SEWA’s main goals are to help its women members gain full employment so that they can obtain work security and social security. It organizes women to ensure that every family obtains full employment so that they become self-reliant which automatically makes the woman of the house independent and autonomous, individually and collectively, both economically.

SEWA strives to achieve these goals through struggle and development. The struggle is against the many constrictions and limitations imposed on women by society and the economy. The strategy is carried out through the joint action of unions and cooperatives. Gandhian thinking is the guiding force for SEWA’s poor, self-employed members in organizing for the much awaited social change of gender equity. It follows the principles of satya (truth), ahimsa (non-violence), sarvadharma (integrating all faiths, all people) and khadi (propagation of local employment and self-reliance).
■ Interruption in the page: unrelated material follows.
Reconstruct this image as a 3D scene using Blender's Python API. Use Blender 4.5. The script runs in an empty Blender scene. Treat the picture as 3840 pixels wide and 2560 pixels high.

SEWA is both an organization and a movement. The SEWA movement is enhanced by its being a convergence of three movements: the labour movement, the cooperative movement and the women’s movement. But it is also a movement of self-employed workers- their own, home-grown movement with women as the leaders. Through their own movement women become strong and self-confident. Their tremendous economic and social contributions come to the limelight and become recognized.

To ensure that its members do not miss out on any opportunity to grow, SEWA has a host of other sister organizations working in this regard- SEWA Bank, SEWA Academy, SEWA Research, SEWA Housing to name a few. It is strongly supported by the World Bank which holds it out as a model to be replicated elsewhere. The pace at which SEWA is growing and working for the women, it is a good sign for a country like ours aspiring to become a superpower. As far as SEWA is concerned, there is no looking back, sky is the only limit.